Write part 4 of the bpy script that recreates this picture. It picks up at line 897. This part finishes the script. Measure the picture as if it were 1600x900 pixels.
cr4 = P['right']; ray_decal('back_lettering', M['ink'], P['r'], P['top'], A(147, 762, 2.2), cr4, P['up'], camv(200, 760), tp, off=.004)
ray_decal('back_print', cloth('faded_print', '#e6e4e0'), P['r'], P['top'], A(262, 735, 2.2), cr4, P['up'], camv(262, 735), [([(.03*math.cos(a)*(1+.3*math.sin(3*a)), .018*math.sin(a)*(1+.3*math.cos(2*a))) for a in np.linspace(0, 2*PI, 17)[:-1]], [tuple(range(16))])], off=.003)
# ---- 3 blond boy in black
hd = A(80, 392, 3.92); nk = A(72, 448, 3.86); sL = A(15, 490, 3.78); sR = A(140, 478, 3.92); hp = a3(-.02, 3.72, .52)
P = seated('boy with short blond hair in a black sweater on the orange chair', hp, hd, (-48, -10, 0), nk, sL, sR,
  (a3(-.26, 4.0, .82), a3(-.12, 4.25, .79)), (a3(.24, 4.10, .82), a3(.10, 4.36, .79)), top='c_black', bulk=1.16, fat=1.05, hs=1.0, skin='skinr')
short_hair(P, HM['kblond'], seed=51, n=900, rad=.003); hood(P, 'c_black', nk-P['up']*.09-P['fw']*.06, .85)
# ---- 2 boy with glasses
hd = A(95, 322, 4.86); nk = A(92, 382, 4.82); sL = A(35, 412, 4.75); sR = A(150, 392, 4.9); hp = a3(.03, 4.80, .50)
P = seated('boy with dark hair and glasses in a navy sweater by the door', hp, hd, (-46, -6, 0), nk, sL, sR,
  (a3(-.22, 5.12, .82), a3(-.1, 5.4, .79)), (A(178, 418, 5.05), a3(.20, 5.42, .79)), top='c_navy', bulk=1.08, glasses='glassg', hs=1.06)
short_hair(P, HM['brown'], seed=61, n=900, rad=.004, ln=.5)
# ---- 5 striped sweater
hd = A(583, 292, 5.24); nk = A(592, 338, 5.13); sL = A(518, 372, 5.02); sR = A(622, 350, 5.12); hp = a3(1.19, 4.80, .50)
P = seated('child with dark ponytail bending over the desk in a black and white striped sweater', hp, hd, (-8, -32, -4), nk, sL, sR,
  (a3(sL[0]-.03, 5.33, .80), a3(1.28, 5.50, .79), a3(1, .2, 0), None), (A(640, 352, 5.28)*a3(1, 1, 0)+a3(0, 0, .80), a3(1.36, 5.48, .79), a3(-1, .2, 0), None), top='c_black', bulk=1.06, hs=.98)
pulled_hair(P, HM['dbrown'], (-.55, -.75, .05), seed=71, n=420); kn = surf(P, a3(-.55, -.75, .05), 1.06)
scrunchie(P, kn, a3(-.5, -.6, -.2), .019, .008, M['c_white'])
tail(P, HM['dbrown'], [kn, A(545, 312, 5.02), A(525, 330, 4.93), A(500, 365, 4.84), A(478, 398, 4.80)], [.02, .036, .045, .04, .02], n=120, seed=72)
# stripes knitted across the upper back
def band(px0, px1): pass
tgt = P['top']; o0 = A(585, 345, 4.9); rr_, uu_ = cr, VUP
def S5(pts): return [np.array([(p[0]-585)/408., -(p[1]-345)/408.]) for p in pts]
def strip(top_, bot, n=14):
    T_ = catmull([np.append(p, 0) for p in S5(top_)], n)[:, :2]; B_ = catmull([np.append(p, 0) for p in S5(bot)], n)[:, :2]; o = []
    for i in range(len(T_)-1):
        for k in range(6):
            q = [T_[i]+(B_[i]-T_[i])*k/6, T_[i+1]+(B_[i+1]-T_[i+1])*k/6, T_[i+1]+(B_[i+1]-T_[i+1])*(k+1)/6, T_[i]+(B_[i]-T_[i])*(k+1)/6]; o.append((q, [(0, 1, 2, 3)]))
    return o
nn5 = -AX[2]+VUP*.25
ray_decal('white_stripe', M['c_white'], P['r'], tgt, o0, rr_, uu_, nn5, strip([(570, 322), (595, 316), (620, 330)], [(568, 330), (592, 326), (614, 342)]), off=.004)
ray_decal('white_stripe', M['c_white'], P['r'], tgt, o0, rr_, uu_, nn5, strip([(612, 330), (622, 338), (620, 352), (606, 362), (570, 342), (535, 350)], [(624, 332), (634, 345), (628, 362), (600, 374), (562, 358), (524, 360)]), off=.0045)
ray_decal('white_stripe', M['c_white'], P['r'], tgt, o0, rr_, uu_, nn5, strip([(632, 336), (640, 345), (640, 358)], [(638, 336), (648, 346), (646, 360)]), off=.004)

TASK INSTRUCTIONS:
Take the lines above and retype all of them exactly.

COMPLETED EXERCISE:
Write part 4 of the bpy script that recreates this picture. It picks up at line 897. This part finishes the script. Measure the picture as if it were 1600x900 pixels.
cr4 = P['right']; ray_decal('back_lettering', M['ink'], P['r'], P['top'], A(147, 762, 2.2), cr4, P['up'], camv(200, 760), tp, off=.004)
ray_decal('back_print', cloth('faded_print', '#e6e4e0'), P['r'], P['top'], A(262, 735, 2.2), cr4, P['up'], camv(262, 735), [([(.03*math.cos(a)*(1+.3*math.sin(3*a)), .018*math.sin(a)*(1+.3*math.cos(2*a))) for a in np.linspace(0, 2*PI, 17)[:-1]], [tuple(range(16))])], off=.003)
# ---- 3 blond boy in black
hd = A(80, 392, 3.92); nk = A(72, 448, 3.86); sL = A(15, 490, 3.78); sR = A(140, 478, 3.92); hp = a3(-.02, 3.72, .52)
P = seated('boy with short blond hair in a black sweater on the orange chair', hp, hd, (-48, -10, 0), nk, sL, sR,
  (a3(-.26, 4.0, .82), a3(-.12, 4.25, .79)), (a3(.24, 4.10, .82), a3(.10, 4.36, .79)), top='c_black', bulk=1.16, fat=1.05, hs=1.0, skin='skinr')
short_hair(P, HM['kblond'], seed=51, n=900, rad=.003); hood(P, 'c_black', nk-P['up']*.09-P['fw']*.06, .85)
# ---- 2 boy with glasses
hd = A(95, 322, 4.86); nk = A(92, 382, 4.82); sL = A(35, 412, 4.75); sR = A(150, 392, 4.9); hp = a3(.03, 4.80, .50)
P = seated('boy with dark hair and glasses in a navy sweater by the door', hp, hd, (-46, -6, 0), nk, sL, sR,
  (a3(-.22, 5.12, .82), a3(-.1, 5.4, .79)), (A(178, 418, 5.05), a3(.20, 5.42, .79)), top='c_navy', bulk=1.08, glasses='glassg', hs=1.06)
short_hair(P, HM['brown'], seed=61, n=900, rad=.004, ln=.5)
# ---- 5 striped sweater
hd = A(583, 292, 5.24); nk = A(592, 338, 5.13); sL = A(518, 372, 5.02); sR = A(622, 350, 5.12); hp = a3(1.19, 4.80, .50)
P = seated('child with dark ponytail bending over the desk in a black and white striped sweater', hp, hd, (-8, -32, -4), nk, sL, sR,
  (a3(sL[0]-.03, 5.33, .80), a3(1.28, 5.50, .79), a3(1, .2, 0), None), (A(640, 352, 5.28)*a3(1, 1, 0)+a3(0, 0, .80), a3(1.36, 5.48, .79), a3(-1, .2, 0), None), top='c_black', bulk=1.06, hs=.98)
pulled_hair(P, HM['dbrown'], (-.55, -.75, .05), seed=71, n=420); kn = surf(P, a3(-.55, -.75, .05), 1.06)
scrunchie(P, kn, a3(-.5, -.6, -.2), .019, .008, M['c_white'])
tail(P, HM['dbrown'], [kn, A(545, 312, 5.02), A(525, 330, 4.93), A(500, 365, 4.84), A(478, 398, 4.80)], [.02, .036, .045, .04, .02], n=120, seed=72)
# stripes knitted across the upper back
def band(px0, px1): pass
tgt = P['top']; o0 = A(585, 345, 4.9); rr_, uu_ = cr, VUP
def S5(pts): return [np.array([(p[0]-585)/408., -(p[1]-345)/408.]) for p in pts]
def strip(top_, bot, n=14):
    T_ = catmull([np.append(p, 0) for p in S5(top_)], n)[:, :2]; B_ = catmull([np.append(p, 0) for p in S5(bot)], n)[:, :2]; o = []
    for i in range(len(T_)-1):
        for k in range(6):
            q = [T_[i]+(B_[i]-T_[i])*k/6, T_[i+1]+(B_[i+1]-T_[i+1])*k/6, T_[i+1]+(B_[i+1]-T_[i+1])*(k+1)/6, T_[i]+(B_[i]-T_[i])*(k+1)/6]; o.append((q, [(0, 1, 2, 3)]))
    return o
nn5 = -AX[2]+VUP*.25
ray_decal('white_stripe', M['c_white'], P['r'], tgt, o0, rr_, uu_, nn5, strip([(570, 322), (595, 316), (620, 330)], [(568, 330), (592, 326), (614, 342)]), off=.004)
ray_decal('white_stripe', M['c_white'], P['r'], tgt, o0, rr_, uu_, nn5, strip([(612, 330), (622, 338), (620, 352), (606, 362), (570, 342), (535, 350)], [(624, 332), (634, 345), (628, 362), (600, 374), (562, 358), (524, 360)]), off=.0045)
ray_decal('white_stripe', M['c_white'], P['r'], tgt, o0, rr_, uu_, nn5, strip([(632, 336), (640, 345), (640, 358)], [(638, 336), (648, 346), (646, 360)]), off=.004)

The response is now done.